• **What is asked**
Make an exact copy of the data below, leaving out every picture.

• **Raw data**

>> begin

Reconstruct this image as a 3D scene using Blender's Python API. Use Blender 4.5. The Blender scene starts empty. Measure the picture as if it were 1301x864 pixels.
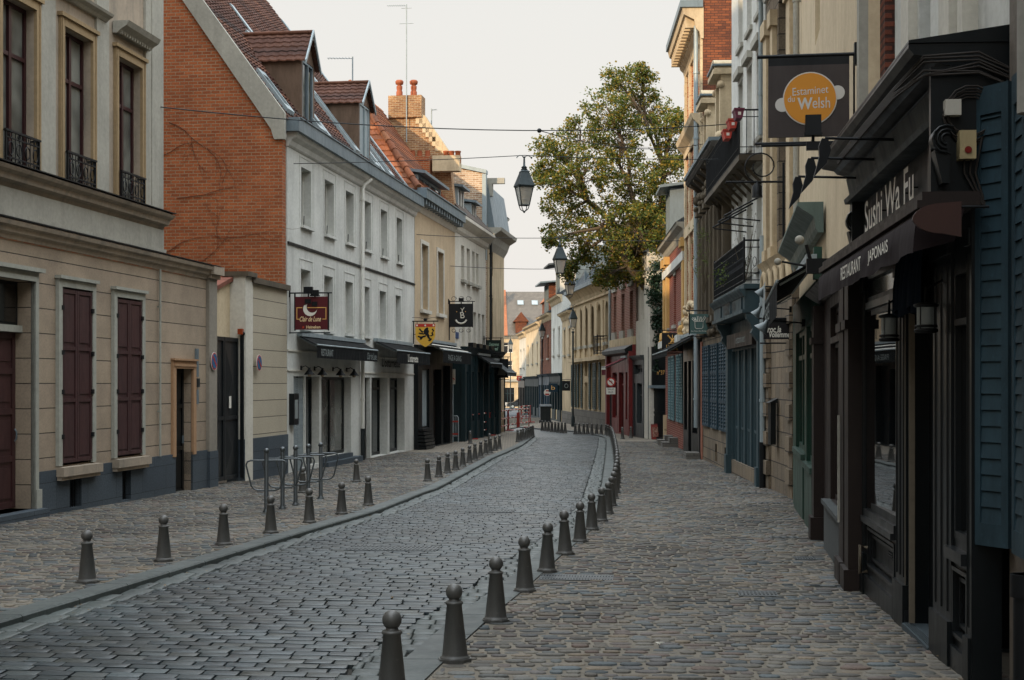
import bpy, math, random
import numpy as np
from mathutils import Vector
random.seed(7); RS=np.random.RandomState(11)
sc=bpy.context.scene; COL=sc.collection
HY=487.0; FX=1807.0; CX=650.5; CZ=1.5
def zg(Y):
    return -0.9*(1-math.exp(-Y/28.0))-max(0.0,Y-100)*.0115 if Y>0 else max(-Y,0)*0.03214
def gp(px,py):
    """point of the ground seen at (px,py) of the survey photograph"""
    Y=20.0
    for _ in range(60): Y=FX*(CZ-zg(Y))/(py-HY)
    return ((px-CX)/FX*Y, Y)
class Frame:
    def __init__(s,O,d,n):
        l=math.hypot(*d); s.O=O; s.d=(d[0]/l,d[1]/l); s.n=n
        if n=='R': s.n=(s.d[1],-s.d[0])
        if n=='L': s.n=(-s.d[1],s.d[0])
    def T(s,u,v,z): return (s.O[0]+u*s.d[0]+v*s.n[0], s.O[1]+u*s.d[1]+v*s.n[1], z)
    def u(s,px,v=0.0):
        k=(px-CX)/FX; ox=s.O[0]+v*s.n[0]; oy=s.O[1]+v*s.n[1]
        return (k*oy-ox)/(s.d[0]-k*s.d[1])
    def Y(s,u,v=0.0): return s.O[1]+u*s.d[1]+v*s.n[1]
    def z(s,px,py,v=0.0): return CZ-(py-HY)/FX*s.Y(s.u(px,v),v)
    def zu(s,u,py,v=0.0): return CZ-(py-HY)/FX*s.Y(u,v)
    def v(s,px,u):
        k=(px-CX)/FX; ox=s.O[0]+u*s.d[0]; oy=s.O[1]+u*s.d[1]
        return (k*oy-ox)/(s.n[0]-k*s.n[1])
    def hole(s,x0,x1,yt,yb,v=0.0):
        """opening from pixel columns x0,x1; rows read at x0"""
        a=s.u(x0,v); b=s.u(x1,v); zt=s.z(x0,yt,v); zb=s.z(x0,yb,v)
        return (min(a,b),max(a,b),min(zb,zt),max(zb,zt))
ID=Frame((0,0),(1,0),(0,1))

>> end

• **Task solution**
Reconstruct this image as a 3D scene using Blender's Python API. Use Blender 4.5. The Blender scene starts empty. Measure the picture as if it were 1301x864 pixels.
import bpy, math, random
import numpy as np
from mathutils import Vector
random.seed(7); RS=np.random.RandomState(11)
sc=bpy.context.scene; COL=sc.collection
HY=487.0; FX=1807.0; CX=650.5; CZ=1.5
def zg(Y):
    return -0.9*(1-math.exp(-Y/28.0))-max(0.0,Y-100)*.0115 if Y>0 else max(-Y,0)*0.03214
def gp(px,py):
    """point of the ground seen at (px,py) of the survey photograph"""
    Y=20.0
    for _ in range(60): Y=FX*(CZ-zg(Y))/(py-HY)
    return ((px-CX)/FX*Y, Y)
class Frame:
    def __init__(s,O,d,n):
        l=math.hypot(*d); s.O=O; s.d=(d[0]/l,d[1]/l); s.n=n
        if n=='R': s.n=(s.d[1],-s.d[0])
        if n=='L': s.n=(-s.d[1],s.d[0])
    def T(s,u,v,z): return (s.O[0]+u*s.d[0]+v*s.n[0], s.O[1]+u*s.d[1]+v*s.n[1], z)
    def u(s,px,v=0.0):
        k=(px-CX)/FX; ox=s.O[0]+v*s.n[0]; oy=s.O[1]+v*s.n[1]
        return (k*oy-ox)/(s.d[0]-k*s.d[1])
    def Y(s,u,v=0.0): return s.O[1]+u*s.d[1]+v*s.n[1]
    def z(s,px,py,v=0.0): return CZ-(py-HY)/FX*s.Y(s.u(px,v),v)
    def zu(s,u,py,v=0.0): return CZ-(py-HY)/FX*s.Y(u,v)
    def v(s,px,u):
        k=(px-CX)/FX; ox=s.O[0]+u*s.d[0]; oy=s.O[1]+u*s.d[1]
        return (k*oy-ox)/(s.n[0]-k*s.n[1])
    def hole(s,x0,x1,yt,yb,v=0.0):
        """opening from pixel columns x0,x1; rows read at x0"""
        a=s.u(x0,v); b=s.u(x1,v); zt=s.z(x0,yt,v); zb=s.z(x0,yb,v)
        return (min(a,b),max(a,b),min(zb,zt),max(zb,zt))
ID=Frame((0,0),(1,0),(0,1))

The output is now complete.